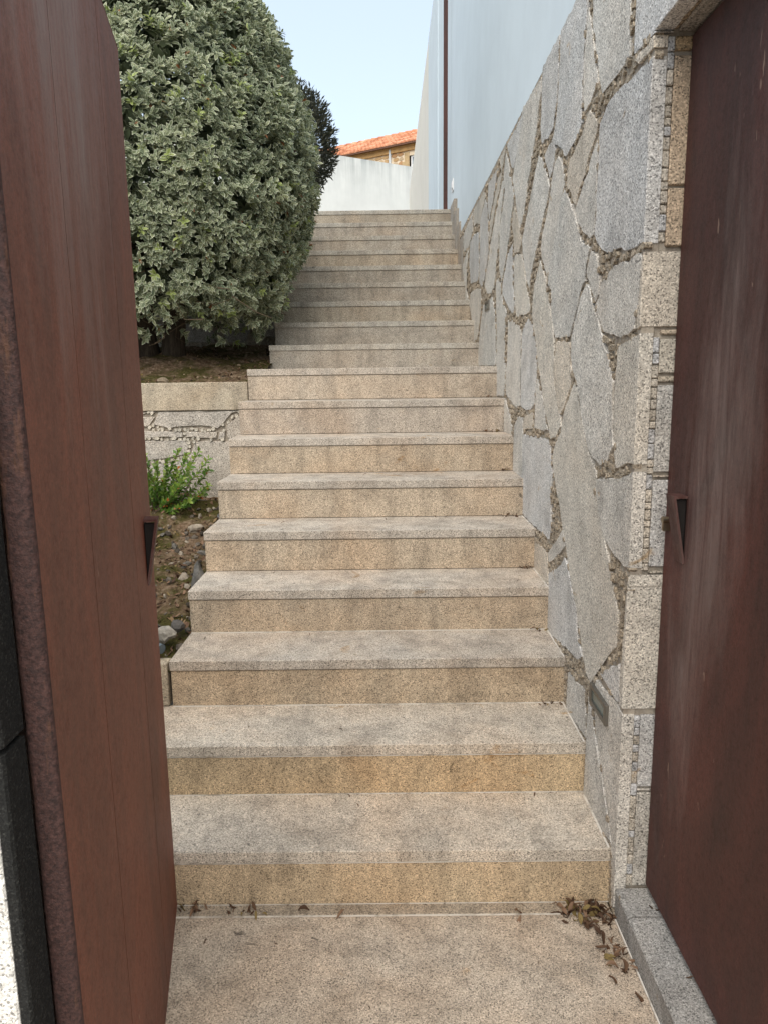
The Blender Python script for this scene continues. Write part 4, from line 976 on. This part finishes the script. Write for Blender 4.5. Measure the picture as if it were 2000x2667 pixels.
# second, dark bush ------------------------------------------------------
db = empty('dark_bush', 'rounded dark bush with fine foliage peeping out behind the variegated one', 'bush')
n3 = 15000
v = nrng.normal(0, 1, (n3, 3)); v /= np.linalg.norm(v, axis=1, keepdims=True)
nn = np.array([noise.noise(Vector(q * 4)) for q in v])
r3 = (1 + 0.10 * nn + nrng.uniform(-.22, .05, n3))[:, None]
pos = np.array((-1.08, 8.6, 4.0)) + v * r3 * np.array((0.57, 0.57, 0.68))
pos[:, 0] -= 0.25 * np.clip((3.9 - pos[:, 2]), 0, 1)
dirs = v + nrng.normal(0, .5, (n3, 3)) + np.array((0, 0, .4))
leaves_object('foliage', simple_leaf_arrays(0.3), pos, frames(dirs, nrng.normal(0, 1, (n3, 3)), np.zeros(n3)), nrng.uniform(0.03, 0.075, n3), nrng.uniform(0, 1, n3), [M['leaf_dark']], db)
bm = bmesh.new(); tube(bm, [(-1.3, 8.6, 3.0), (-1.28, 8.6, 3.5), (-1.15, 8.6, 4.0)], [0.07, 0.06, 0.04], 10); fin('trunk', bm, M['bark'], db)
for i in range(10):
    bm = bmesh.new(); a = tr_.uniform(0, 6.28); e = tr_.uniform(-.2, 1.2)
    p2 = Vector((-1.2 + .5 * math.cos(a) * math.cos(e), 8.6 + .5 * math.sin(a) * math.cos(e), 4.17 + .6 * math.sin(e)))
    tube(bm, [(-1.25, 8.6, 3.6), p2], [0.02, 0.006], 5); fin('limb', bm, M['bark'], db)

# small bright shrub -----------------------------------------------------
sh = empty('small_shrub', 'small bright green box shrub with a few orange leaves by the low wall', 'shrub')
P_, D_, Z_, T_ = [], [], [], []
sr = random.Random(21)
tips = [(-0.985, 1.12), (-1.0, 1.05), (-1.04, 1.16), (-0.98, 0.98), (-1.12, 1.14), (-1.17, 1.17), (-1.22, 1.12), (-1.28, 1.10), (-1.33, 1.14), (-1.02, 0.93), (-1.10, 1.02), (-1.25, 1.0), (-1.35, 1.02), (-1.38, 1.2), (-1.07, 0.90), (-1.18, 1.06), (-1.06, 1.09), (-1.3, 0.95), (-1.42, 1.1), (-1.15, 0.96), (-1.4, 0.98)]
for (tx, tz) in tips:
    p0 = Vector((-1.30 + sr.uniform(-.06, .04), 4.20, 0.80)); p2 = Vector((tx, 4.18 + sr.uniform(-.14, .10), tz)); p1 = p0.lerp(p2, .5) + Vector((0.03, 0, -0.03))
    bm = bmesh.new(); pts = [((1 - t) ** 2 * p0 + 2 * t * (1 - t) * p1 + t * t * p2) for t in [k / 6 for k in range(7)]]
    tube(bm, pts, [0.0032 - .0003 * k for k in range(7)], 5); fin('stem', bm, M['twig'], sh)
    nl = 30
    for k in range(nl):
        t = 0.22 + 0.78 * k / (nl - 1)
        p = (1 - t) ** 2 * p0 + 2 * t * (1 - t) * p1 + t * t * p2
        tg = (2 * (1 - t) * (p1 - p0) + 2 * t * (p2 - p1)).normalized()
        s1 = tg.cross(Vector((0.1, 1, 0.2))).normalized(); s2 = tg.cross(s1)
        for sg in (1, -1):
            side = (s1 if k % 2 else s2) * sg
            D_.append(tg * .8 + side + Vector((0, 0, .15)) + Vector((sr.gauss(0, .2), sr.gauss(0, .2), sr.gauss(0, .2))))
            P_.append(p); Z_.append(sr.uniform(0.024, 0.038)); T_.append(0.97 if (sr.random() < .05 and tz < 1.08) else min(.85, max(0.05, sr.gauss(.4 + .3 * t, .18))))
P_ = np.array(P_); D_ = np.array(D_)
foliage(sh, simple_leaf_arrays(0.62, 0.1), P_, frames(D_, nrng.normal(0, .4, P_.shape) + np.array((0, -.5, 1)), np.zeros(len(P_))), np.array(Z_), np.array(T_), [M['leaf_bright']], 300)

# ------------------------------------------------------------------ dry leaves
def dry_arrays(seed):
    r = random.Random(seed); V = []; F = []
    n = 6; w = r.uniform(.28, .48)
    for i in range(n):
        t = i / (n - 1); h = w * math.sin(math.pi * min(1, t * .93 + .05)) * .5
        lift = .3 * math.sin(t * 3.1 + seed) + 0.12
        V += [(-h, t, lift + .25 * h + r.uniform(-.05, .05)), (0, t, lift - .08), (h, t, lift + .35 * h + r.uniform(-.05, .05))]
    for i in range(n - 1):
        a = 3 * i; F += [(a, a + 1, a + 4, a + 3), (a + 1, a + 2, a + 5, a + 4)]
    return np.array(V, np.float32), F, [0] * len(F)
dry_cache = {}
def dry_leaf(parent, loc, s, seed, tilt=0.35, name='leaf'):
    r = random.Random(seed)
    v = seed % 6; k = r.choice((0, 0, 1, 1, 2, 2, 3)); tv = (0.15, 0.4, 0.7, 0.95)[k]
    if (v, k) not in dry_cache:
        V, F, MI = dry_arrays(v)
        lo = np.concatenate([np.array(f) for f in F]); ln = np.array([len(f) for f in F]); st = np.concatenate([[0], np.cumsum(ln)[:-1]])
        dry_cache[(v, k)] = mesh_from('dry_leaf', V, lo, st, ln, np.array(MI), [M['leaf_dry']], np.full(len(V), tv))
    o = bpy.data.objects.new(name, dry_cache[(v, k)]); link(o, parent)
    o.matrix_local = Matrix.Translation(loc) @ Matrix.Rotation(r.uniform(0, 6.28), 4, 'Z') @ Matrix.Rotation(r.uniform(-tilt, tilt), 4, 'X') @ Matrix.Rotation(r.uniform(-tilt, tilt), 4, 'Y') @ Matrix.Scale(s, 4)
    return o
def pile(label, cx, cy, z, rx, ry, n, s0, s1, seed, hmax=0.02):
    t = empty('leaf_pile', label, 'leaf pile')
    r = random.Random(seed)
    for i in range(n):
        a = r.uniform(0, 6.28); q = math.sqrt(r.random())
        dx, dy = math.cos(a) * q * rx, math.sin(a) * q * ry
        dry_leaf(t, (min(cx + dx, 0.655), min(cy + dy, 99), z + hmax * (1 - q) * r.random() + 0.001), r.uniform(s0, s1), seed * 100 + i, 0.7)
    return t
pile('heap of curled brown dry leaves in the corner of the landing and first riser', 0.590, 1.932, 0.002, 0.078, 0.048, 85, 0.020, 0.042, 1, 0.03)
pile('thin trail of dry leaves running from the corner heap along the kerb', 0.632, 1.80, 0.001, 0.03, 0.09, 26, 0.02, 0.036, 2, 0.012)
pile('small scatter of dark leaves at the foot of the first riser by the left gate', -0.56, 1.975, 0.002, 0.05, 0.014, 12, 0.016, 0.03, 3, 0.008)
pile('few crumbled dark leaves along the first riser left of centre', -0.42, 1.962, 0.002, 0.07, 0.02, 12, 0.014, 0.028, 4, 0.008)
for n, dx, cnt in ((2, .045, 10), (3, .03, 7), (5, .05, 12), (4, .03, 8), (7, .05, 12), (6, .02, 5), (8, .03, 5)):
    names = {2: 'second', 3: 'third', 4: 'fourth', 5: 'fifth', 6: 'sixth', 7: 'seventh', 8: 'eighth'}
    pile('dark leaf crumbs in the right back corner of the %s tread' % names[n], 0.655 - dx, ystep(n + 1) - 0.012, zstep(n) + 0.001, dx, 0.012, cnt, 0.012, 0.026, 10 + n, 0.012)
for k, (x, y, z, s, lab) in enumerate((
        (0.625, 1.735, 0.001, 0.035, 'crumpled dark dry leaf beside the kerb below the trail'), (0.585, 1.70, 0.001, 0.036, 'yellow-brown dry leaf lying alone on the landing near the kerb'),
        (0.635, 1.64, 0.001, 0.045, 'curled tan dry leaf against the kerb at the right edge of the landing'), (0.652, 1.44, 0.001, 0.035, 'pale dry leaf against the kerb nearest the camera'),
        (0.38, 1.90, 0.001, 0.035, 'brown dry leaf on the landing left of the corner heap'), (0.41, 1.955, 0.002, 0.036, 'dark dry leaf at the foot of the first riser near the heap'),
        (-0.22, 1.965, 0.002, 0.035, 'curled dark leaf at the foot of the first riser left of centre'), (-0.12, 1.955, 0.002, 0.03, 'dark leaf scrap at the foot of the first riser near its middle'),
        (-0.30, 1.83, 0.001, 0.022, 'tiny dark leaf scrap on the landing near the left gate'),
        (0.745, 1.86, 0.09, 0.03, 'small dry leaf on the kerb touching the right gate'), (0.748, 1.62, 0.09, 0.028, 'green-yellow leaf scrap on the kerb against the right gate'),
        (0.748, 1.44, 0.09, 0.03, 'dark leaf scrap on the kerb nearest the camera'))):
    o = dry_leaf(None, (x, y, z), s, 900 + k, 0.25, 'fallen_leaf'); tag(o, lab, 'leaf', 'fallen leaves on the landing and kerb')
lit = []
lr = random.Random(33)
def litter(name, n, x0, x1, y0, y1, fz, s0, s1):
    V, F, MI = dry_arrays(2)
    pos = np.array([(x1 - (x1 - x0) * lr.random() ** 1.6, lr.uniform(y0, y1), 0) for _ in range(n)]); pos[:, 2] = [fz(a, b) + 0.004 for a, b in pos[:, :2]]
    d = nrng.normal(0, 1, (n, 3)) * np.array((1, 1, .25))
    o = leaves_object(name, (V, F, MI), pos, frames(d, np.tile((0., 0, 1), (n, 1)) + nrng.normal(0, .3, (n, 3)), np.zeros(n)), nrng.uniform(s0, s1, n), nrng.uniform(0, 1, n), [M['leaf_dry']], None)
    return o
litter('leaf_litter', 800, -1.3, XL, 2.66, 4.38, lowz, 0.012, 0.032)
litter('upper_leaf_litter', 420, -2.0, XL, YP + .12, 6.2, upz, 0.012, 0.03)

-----

→ BRIEF
Repeat, with no pictures, each line from the beginning of the data through the line containing "tube(bm, [(-1.25, 8.6, 3.6), p2], [0.02, 0.006], 5);", inclusive.

→ PROBLEM SOLUTION
The Blender Python script for this scene continues. Write part 4, from line 976 on. This part finishes the script. Write for Blender 4.5. Measure the picture as if it were 2000x2667 pixels.
# second, dark bush ------------------------------------------------------
db = empty('dark_bush', 'rounded dark bush with fine foliage peeping out behind the variegated one', 'bush')
n3 = 15000
v = nrng.normal(0, 1, (n3, 3)); v /= np.linalg.norm(v, axis=1, keepdims=True)
nn = np.array([noise.noise(Vector(q * 4)) for q in v])
r3 = (1 + 0.10 * nn + nrng.uniform(-.22, .05, n3))[:, None]
pos = np.array((-1.08, 8.6, 4.0)) + v * r3 * np.array((0.57, 0.57, 0.68))
pos[:, 0] -= 0.25 * np.clip((3.9 - pos[:, 2]), 0, 1)
dirs = v + nrng.normal(0, .5, (n3, 3)) + np.array((0, 0, .4))
leaves_object('foliage', simple_leaf_arrays(0.3), pos, frames(dirs, nrng.normal(0, 1, (n3, 3)), np.zeros(n3)), nrng.uniform(0.03, 0.075, n3), nrng.uniform(0, 1, n3), [M['leaf_dark']], db)
bm = bmesh.new(); tube(bm, [(-1.3, 8.6, 3.0), (-1.28, 8.6, 3.5), (-1.15, 8.6, 4.0)], [0.07, 0.06, 0.04], 10); fin('trunk', bm, M['bark'], db)
for i in range(10):
    bm = bmesh.new(); a = tr_.uniform(0, 6.28); e = tr_.uniform(-.2, 1.2)
    p2 = Vector((-1.2 + .5 * math.cos(a) * math.cos(e), 8.6 + .5 * math.sin(a) * math.cos(e), 4.17 + .6 * math.sin(e)))
    tube(bm, [(-1.25, 8.6, 3.6), p2], [0.02, 0.006], 5); fin('limb', bm, M['bark'], db)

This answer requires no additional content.